Frédéric Martin-Lassez
Frédéric Martin-Lassez
Chroniqueur à BV, juriste

Vos commentaires

56 commentaires

  1. La réponse au premier paragraphe de l’article c’est l’apoptose, ce phénomène naturel, programmé dès la naissance, de l’autodestruction des cellules, car il en est des sociétés comme des cellules qui la composent, sur ce chemin qui va de la naissance vers la mort en passant par la phase de croissance puis d’érosion. Et ce phénomène de la mort programmée est en même temps l’étape indispensable pour la régénérescence, c’est-à-dire pour la vie.

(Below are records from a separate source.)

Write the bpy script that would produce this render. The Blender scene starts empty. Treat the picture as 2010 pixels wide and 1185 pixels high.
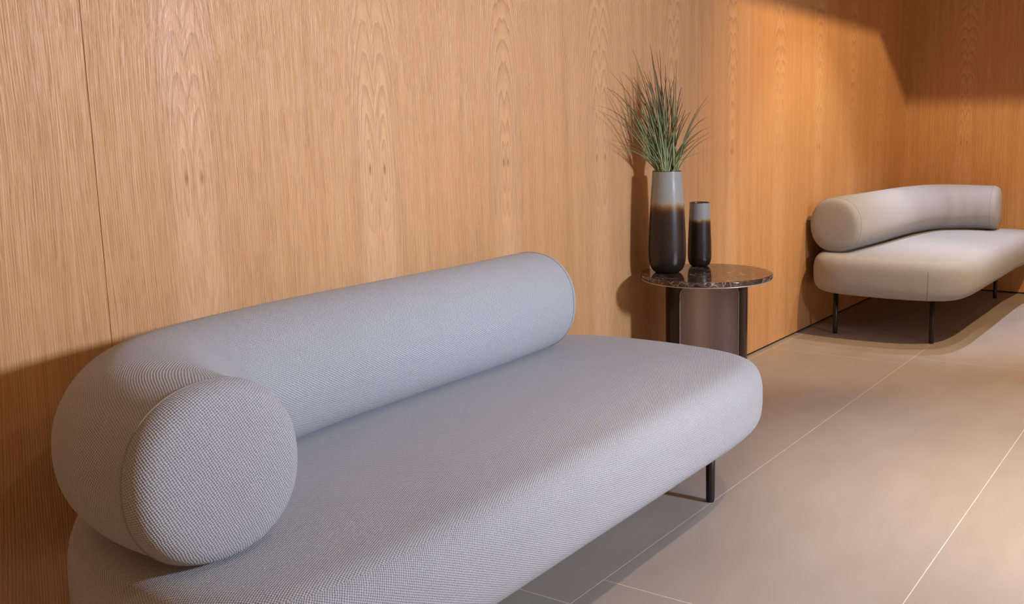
import bpy, bmesh, math, random
from mathutils import Vector, Matrix
random.seed(11)
scene = bpy.context.scene
COL = scene.collection
PI = math.pi

# ------------------------------------------------------------------ camera
# rows: world x, y, z axes in camera space (x right, y down, z forward)
RW = [[0.50285, -0.13963, 0.85302], [-0.86437, -0.07729, 0.49689], [-0.00345, -0.98718, -0.15956]]
FPX, PX, PY = 1899.37, 1305.1, 558.4
cd = bpy.data.cameras.new('camera')
cam = bpy.data.objects.new('camera', cd)
COL.objects.link(cam)
rot = Matrix(((RW[0][0], -RW[0][1], -RW[0][2]), (RW[1][0], -RW[1][1], -RW[1][2]), (RW[2][0], -RW[2][1], -RW[2][2])))
cam.matrix_world = Matrix.Translation((0, 0, 1.05)) @ rot.to_4x4()
cd.sensor_width = 36.0
cd.sensor_fit = 'HORIZONTAL'
cd.lens = FPX * 36.0 / 2010.0
cd.shift_x = (1005.0 - PX) / 2010.0
cd.shift_y = -(592.5 - PY) / 2010.0
cd.clip_start = 0.02
scene.camera = cam

# ------------------------------------------------------------------ world and lights
W = bpy.data.worlds.new('warm_ambient')  # warm ambient fill standing in for bounce from the unseen lit interior
scene.world = W
W.use_nodes = True
W.node_tree.nodes['Background'].inputs[0].default_value = (1.0, 0.54, 0.25, 1)
W.node_tree.nodes['Background'].inputs[1].default_value = 0.68

def look(o, target):
    o.rotation_euler = (Vector(target) - o.location).to_track_quat('-Z', 'Y').to_euler()

def spot(name, loc, target, power, angle, blend, size, color):
    l = bpy.data.lights.new(name, 'SPOT')
    l.energy, l.spot_size, l.spot_blend, l.shadow_soft_size, l.color = power, math.radians(angle), blend, size, color
    o = bpy.data.objects.new(name, l); COL.objects.link(o)
    o.location = loc; look(o, target)
    return o

def area(name, loc, target, power, sx, sy, color):
    l = bpy.data.lights.new(name, 'AREA')
    l.shape = 'RECTANGLE'; l.size, l.size_y, l.energy, l.color = sx, sy, power, color
    o = bpy.data.objects.new(name, l); COL.objects.link(o)
    o.location = loc; look(o, target)
    return o

WARM = (1.0, 0.80, 0.60)
spot('track_spot', (3.0, -0.05, 2.4), (2.0, 1.2, 0.4), 16, 84, 0.8, 0.022, (1.0, 0.80, 0.65))
spot('track_spot', (3.1, -0.10, 2.4), (3.10, 0.15, 0.0), 305, 62, 1.0, 0.025, (1.0, 0.88, 0.72))
spot('track_spot', (1.75, -0.05, 2.4), (1.92, 0.25, 0.0), 140, 62, 1.0, 0.03, (1.0, 0.80, 0.62))
spot('track_spot', (0.9, -0.20, 2.4), (1.0, 1.7, 1.0), 14, 80, 0.9, 0.03, (1.0, 0.75, 0.50))
spot('recessed_spot', (4.0, -0.10, 2.75), (5.9, 1.6, 0.8), 262, 104, 0.6, 0.008, (1.0, 0.67, 0.36))
spot('far_spot', (5.50, 0.95, 2.5), (5.45, 1.10, 0.0), 172, 58, 0.9, 0.012, (0.90, 0.98, 1.22))  # ceiling downlight over the far sofa
spot('far_spot', (4.9, 0.55, 2.5), (4.6, 1.75, 0.4), 68, 52, 0.6, 0.02, (1.0, 0.97, 0.86))  # added fill spot, no known fixture, lifts the lower wall and floor
soft = area('studio_softbox', (2.45, -2.0, 1.72), (1.75, 1.6, 0.85), 37, 0.28, 0.28, (0.86, 0.99, 1.24))
soft.data.spread = math.radians(95)

vs = scene.view_settings
vs.view_transform = 'Standard'
vs.look = 'None'
vs.exposure = 0.0
vs.gamma = 1.0
vs.use_curve_mapping = False

# ------------------------------------------------------------------ node helpers
def mat(name):
    m = bpy.data.materials.new(name); m.use_nodes = True
    nt = m.node_tree
    return m, nt, nt.nodes['Principled BSDF']

class NG:
    def __init__(s, nt): s.nt = nt
    def n(s, t, **k):
        x = s.nt.nodes.new(t)
        for a, b in k.items(): setattr(x, a, b)
        return x
    def put(s, sock, v):
        if isinstance(v, bpy.types.NodeSocket): s.nt.links.new(v, sock)
        else: sock.default_value = v
    def m(s, op, a, b=None, c=None, clamp=False):
        x = s.n('ShaderNodeMath', operation=op, use_clamp=clamp)
        s.put(x.inputs[0], a)
        if b is not None: s.put(x.inputs[1], b)
        if c is not None: s.put(x.inputs[2], c)
        return x.outputs[0]
    def mix(s, f, a, b, t='MIX'):
        x = s.n('ShaderNodeMix', data_type='RGBA', blend_type=t)
        s.put(x.inputs[0], f); s.put(x.inputs[6], a); s.put(x.inputs[7], b)
        return x.outputs[2]
    def xyz(s, v):
        x = s.n('ShaderNodeSeparateXYZ'); s.nt.links.new(v, x.inputs[0]); return x.outputs
    def comb(s, a, b, c):
        x = s.n('ShaderNodeCombineXYZ')
        for i, v in enumerate((a, b, c)): s.put(x.inputs[i], v)
        return x.outputs[0]
    def noise(s, vec, scale=1.0, detail=2.0, rough=0.5, dim='3D'):
        x = s.n('ShaderNodeTexNoise', noise_dimensions=dim)
        s.nt.links.new(vec, x.inputs['Vector']); x.inputs['Scale'].default_value = scale
        x.inputs['Detail'].default_value = detail; x.inputs['Roughness'].default_value = rough
        return x.outputs[0]
    def ramp(s, f, stops, interp='LINEAR'):
        x = s.n('ShaderNodeValToRGB'); s.put(x.inputs[0], f)
        cr = x.color_ramp; cr.interpolation = interp
        while len(cr.elements) < len(stops): cr.elements.new(0.5)
        for e, (p, c) in zip(cr.elements, stops): e.position = p; e.color = (*c, 1)
        return x.outputs[0]
    def sstep(s, v, a, b, lo=0.0, hi=1.0):
        x = s.n('ShaderNodeMapRange', interpolation_type='SMOOTHSTEP')
        s.put(x.inputs[0], v); x.inputs[1].default_value = a; x.inputs[2].default_value = b
        x.inputs[3].default_value = lo; x.inputs[4].default_value = hi
        return x.outputs[0]
    def bump(s, h, dist, strength=1.0, normal=None):
        x = s.n('ShaderNodeBump'); s.put(x.inputs['Height'], h)
        x.inputs['Distance'].default_value = dist; x.inputs['Strength'].default_value = strength
        if normal is not None: s.nt.links.new(normal, x.inputs['Normal'])
        return x.outputs[0]

def simple(name, color, rough=0.5, metal=0.0, spec=0.5):
    m, nt, b = mat(name)
    b.inputs['Base Color'].default_value = (*color, 1)
    b.inputs['Roughness'].default_value = rough
    b.inputs['Metallic'].default_value = metal
    b.inputs['Specular IOR Level'].default_value = spec
    return m

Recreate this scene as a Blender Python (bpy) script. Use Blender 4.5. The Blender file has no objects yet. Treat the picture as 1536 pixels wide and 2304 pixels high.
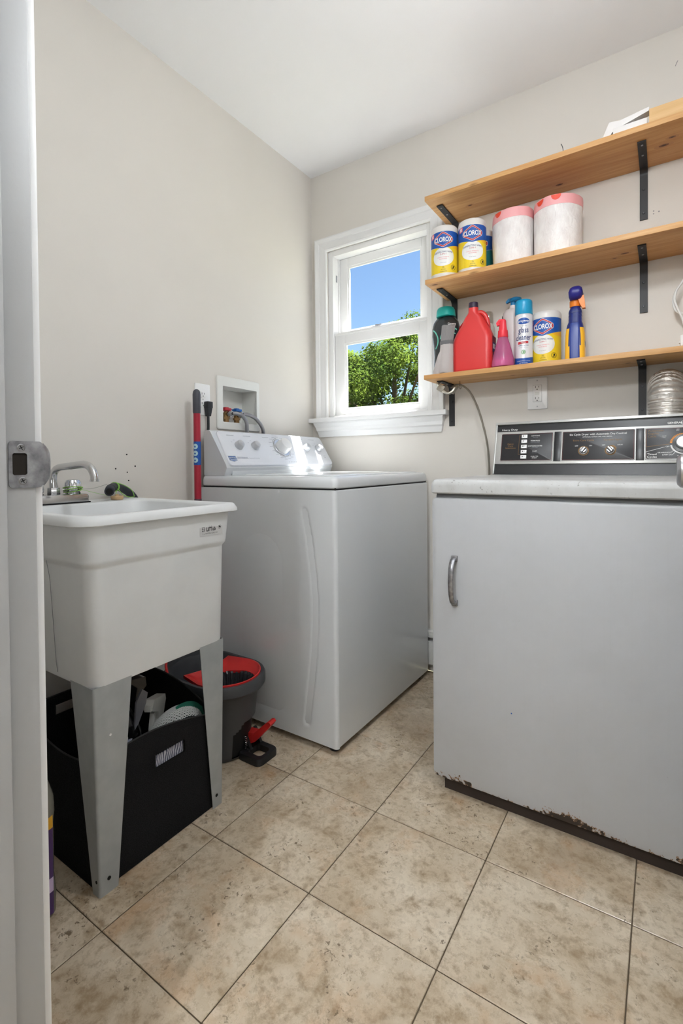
import bpy, bmesh, math, random
from mathutils import Vector, Matrix, geometry, noise
random.seed(7)
C = bpy.context.scene.collection
sc = bpy.context.scene
PI = math.pi

# ------------------------------------------------------------------ camera
def look_matrix(yaw, pitch, roll, loc):
    f = Vector((-math.sin(yaw)*math.cos(pitch), math.cos(yaw)*math.cos(pitch), math.sin(pitch)))
    r = Vector((math.cos(yaw), math.sin(yaw), 0)); u = r.cross(f)
    c, s = math.cos(roll), math.sin(roll)
    r2 = c*r + s*u; u2 = -s*r + c*u
    m = Matrix.Identity(4)
    for i in range(3):
        m[i][0], m[i][1], m[i][2], m[i][3] = r2[i], u2[i], -f[i], loc[i]
    return m
cam_d = bpy.data.cameras.new('camera'); cam = bpy.data.objects.new('camera', cam_d); C.objects.link(cam)
cam_d.sensor_fit = 'HORIZONTAL'; cam_d.sensor_width = 36; cam_d.lens = 1100.44/1536*36
cam_d.shift_y = -92.61/1536; cam_d.clip_start = .02; cam_d.clip_end = 300
cam.matrix_world = look_matrix(.5851, -.0148, -.0087, (1.5708, -2.1012, .9628))
sc.camera = cam

# ------------------------------------------------------------------ light and exposure
vs = sc.view_settings
vs.view_transform = 'Standard'; vs.look = 'None'; vs.gamma = 1; vs.exposure = 0.0; vs.use_curve_mapping = False
SUN_DIR = Vector((.40, 1.0, 2.30)).normalized()          # towards the sun
world = bpy.data.worlds.new('sky'); sc.world = world; world.use_nodes = True
wn = world.node_tree; wn.nodes.clear()
sky = wn.nodes.new('ShaderNodeTexSky'); sky.sky_type = 'NISHITA'; sky.sun_disc = False
sky.sun_elevation = math.asin(SUN_DIR.z); sky.sun_rotation = math.atan2(SUN_DIR.x, SUN_DIR.y)
sky.air_density = 1.0; sky.dust_density = .3; sky.ozone_density = 2.0
hs = wn.nodes.new('ShaderNodeHueSaturation'); hs.inputs['Saturation'].default_value = 1.05
bg = wn.nodes.new('ShaderNodeBackground'); bg.inputs['Strength'].default_value = .19
wo = wn.nodes.new('ShaderNodeOutputWorld')
wn.links.new(sky.outputs[0], hs.inputs['Color']); wn.links.new(hs.outputs[0], bg.inputs['Color']); wn.links.new(bg.outputs[0], wo.inputs['Surface'])
sun_d = bpy.data.lights.new('sun', 'SUN'); sun_d.energy = 48.0; sun_d.angle = math.radians(.6); sun_d.color = (1, .97, .935)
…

  2. Von der leyen et la commission européenne un ramassis d incompétents notoires non élus corrompus
    Frexit sortir de l’ OTAN et de la CEDH car de fait c est des gens non élus qui nous imposent leurs dictats

  3. Pour qualifier les dirigeants technocrates de l’Union Européenne, arroseurs arrosés, on a le choix entre Pieds Nickelés et Shadocks. Il devient vital et urgent de transformer ce machin idéologique en une authentique Europe des Nations.

  4. Quand Ursula annonce des sanctions contre les Russes, je me demande ce qu’il va nous arriver dans les semaines à venir ? Parce que bizarrement cela nous revient dans la figure comme un boomerang !!
    Attendez vous à des coupures d’électricité qui vont vous pénaliser deux fois. Surtout si vous dépendez de l’électricité pour votre chauffage . D’une part par la gêne thermique engendrée mais aussi lorsqu’il faudra que les convecteurs se remettent à fonctionner à plein régime pour retrouver la température moyenne sur laquelle ils ont été réglées au départ ! On se demande quels sont ces amateurs que l’on nous a installé aux commandes ?

  5. Je le répète encore. Poutine est un remarquable joueur d’échecs et prépare depuis longtemps l’éventualité de ce qui se passe actuellement. Il fait une réserve d’or depuis plus de dix ans! Il a sorti la Russie du marasme de l’Union Soviétique et nous n’avons toujours pas compris que les seuls gagnants sont… les US qui se servent de l’UE pour arriver à leur fin. C’est le non respect des accords de Minsk qui a mis le feu aux poudres avec les Russes vivant en Ukraine à la frontière russe et martyrisés par les Ukrainiens. Mais de ça, on ne nous en parle pas. Silence!

  6. Afin de préparer la suite de sa carrière européiste Macron est le follower soumis de cette guerrière dangereuse elle même soumise à Biden.
    Notre déroute économique et sécuritaire à issue indubitablement mortelle est principalement due à 10 ans de Hollande Macron et à leur soumission à l’UE américaine.
    Dehors Macron pour reconstruire les relations européennes sur des bases sûres et honnêtes.

  7. Cette non élue continue de répandre sont désherbant toxique sur les européens et les moutons suivent.
    Elle n’a pas compris que quand Poutine en aura marre de ces facéties il l’a clouera au pilori… et nous en subirons les retombées…

  8. « C’est un étrange phénomène qui s’est répété tout au long de l’Histoire sans qu’il ait été possible d’en comprendre véritablement les causes. » En fait c’est un syndrome assez banal, qui se rencontre dans beaucoup de domaines, même en amour, et qui se résume par « Trop investi pour faire marche arrière ». Un bon exemple en est le joueur compulsif, et à un moindre degré certains boursicoteurs, et aussi et surtout ceux qui fondent une entreprise et constatent deux ans après que tous les voyants montrent que ce n’était pas une bonne idée. Alors ils se disent « je n’ai quand même pas mis tant d’argent et d’énergie là-dedans pour abandonner aujourd’hui », et ils réinvestissent. Jusqu’à la faillite finale.

  9. Ursula Von der Layen = petite fille de dignitaire nazi; Zelensky = néo nazi confirmé (bataillon Azov), CQFD.
    PS: 1/ les criminels nazis ont été protégés par l’Allemagne avec la bienveillance des Anglais et des Américains;
    2/ Ne pas confondre Staline et Poutine; Poutine, lui, défend les frontières de la Russie contre la pression
    grandissante d’une O.T.A.N qui aurait dû cesser d’exister après la dissolution du pacte de Varsovie.

  10. Ce qui est étonnant c’est le silence de tous les députés européens, de quel bord que ce soit
    face aux agissements de ce dictateur en jupons qui ne cesse de faire la pluie et le mauvais temps.
    Si non ne l’arrête pas, il sera bientôt trop tard pour toute notre économie pour de nombreuses années.